The petition must therefore be dismissed, and it is so adjudged and decreed.

Mandamus may not be used to enforce the performance of a contract. State v. Turnpike Co., 16 Ohio St. 308.



Supreme Court of Alabama. November, 1898.

123 Ala. 259.

MCCLELLAN, C. J. This is a petition by the State on the relation of Brickman for mandamus to issue to Massey Wilson, as Clerk of the House of Representatives, and to R. P. McDavid as Secretary of State.

That the relator has such interest in having the integrity of the journal conserved in the manner prayed as authorizes him to exhibit this petition, and will entitle him to the relief he seeks if the duty of expurgation is upon the Secretary of State, we do not doubt.

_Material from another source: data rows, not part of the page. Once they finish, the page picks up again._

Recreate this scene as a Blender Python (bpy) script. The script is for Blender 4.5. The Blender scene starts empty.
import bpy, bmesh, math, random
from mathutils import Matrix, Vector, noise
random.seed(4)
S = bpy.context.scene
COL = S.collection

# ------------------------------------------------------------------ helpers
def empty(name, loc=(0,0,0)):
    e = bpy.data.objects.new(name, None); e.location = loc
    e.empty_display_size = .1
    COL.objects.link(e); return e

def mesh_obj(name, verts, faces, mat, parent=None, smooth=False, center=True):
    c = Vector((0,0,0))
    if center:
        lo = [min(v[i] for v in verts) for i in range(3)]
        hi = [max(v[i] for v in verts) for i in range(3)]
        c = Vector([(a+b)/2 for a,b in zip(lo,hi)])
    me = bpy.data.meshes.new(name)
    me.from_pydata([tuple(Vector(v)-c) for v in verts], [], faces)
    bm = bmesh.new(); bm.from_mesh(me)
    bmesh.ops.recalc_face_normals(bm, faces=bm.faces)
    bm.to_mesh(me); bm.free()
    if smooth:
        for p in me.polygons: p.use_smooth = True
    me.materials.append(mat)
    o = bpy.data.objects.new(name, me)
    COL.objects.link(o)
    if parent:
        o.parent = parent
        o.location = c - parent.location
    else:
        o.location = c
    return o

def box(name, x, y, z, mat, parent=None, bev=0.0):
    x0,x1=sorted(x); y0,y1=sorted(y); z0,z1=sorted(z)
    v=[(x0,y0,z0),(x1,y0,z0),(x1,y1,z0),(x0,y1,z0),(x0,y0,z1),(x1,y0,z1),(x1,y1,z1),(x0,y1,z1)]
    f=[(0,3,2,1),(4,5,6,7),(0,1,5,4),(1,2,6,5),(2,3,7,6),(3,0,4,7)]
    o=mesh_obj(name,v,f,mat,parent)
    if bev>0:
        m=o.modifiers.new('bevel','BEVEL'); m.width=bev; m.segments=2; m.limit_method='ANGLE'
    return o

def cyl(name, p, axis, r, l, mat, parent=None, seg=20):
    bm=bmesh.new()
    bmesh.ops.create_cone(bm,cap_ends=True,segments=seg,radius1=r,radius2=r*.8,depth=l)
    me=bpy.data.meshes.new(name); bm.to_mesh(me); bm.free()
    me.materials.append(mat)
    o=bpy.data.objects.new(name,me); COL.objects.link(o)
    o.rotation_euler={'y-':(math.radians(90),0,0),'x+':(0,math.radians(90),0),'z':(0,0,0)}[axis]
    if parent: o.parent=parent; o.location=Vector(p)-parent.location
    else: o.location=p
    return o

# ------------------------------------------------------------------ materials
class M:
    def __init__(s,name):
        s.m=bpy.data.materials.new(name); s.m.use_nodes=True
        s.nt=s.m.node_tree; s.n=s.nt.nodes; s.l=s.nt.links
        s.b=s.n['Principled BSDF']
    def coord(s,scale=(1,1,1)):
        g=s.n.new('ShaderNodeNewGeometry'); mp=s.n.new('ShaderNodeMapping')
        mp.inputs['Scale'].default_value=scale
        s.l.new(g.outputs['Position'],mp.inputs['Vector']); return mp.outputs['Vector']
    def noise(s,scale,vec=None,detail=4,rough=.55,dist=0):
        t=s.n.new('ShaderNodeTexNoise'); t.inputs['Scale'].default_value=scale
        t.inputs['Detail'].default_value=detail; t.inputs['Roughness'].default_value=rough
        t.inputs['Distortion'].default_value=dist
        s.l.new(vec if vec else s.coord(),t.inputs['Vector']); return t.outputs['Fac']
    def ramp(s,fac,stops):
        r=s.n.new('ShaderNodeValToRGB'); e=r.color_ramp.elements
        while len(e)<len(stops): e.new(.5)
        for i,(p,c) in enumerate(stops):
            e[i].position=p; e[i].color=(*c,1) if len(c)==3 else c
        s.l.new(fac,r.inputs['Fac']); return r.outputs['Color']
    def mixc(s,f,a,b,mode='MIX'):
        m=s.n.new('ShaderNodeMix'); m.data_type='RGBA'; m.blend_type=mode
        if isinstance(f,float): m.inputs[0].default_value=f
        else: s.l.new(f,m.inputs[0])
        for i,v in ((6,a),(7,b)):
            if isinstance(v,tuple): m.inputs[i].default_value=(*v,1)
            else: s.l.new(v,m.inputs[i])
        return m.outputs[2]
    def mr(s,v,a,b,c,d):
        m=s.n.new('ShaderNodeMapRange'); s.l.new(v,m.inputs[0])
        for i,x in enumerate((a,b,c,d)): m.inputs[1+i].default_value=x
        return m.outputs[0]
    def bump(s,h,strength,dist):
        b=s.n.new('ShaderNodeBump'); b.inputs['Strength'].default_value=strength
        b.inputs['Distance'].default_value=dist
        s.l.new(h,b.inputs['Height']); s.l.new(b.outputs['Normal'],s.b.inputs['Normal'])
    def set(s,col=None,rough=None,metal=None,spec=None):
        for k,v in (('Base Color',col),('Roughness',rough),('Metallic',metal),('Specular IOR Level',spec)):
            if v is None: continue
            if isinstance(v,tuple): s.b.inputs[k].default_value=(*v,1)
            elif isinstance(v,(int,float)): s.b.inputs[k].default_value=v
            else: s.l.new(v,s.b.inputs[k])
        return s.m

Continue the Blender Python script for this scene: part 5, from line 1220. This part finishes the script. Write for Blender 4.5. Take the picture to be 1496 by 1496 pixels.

His attitude bears a striking similitude to that of relators who seek to coerce by mandamus the issuance to them of licenses to carry on certain occupations and businesses; and it is well settled in this court and generally that where the duty of issuing such licenses is ministerial, mandamus is the appropriate, indeed the only, remedy for its enforcement. This relator's interest in the premises is to carry on a business for which a license has all along been required upon the license which the law requires and which has been issued to him, without being subjected to additional license taxation in consequence of the failure of the Secretary of State to perform an alleged ministerial duty: he asks that that officer be ordered to per. form that duty, to the end that he may carry on the business in which he is now engaged; and his interest and right is the same as if the duty upon that officer was to issue him a license, instead of being in effect to authorize him to continue to carry on the business without taking out or paying for an additional license.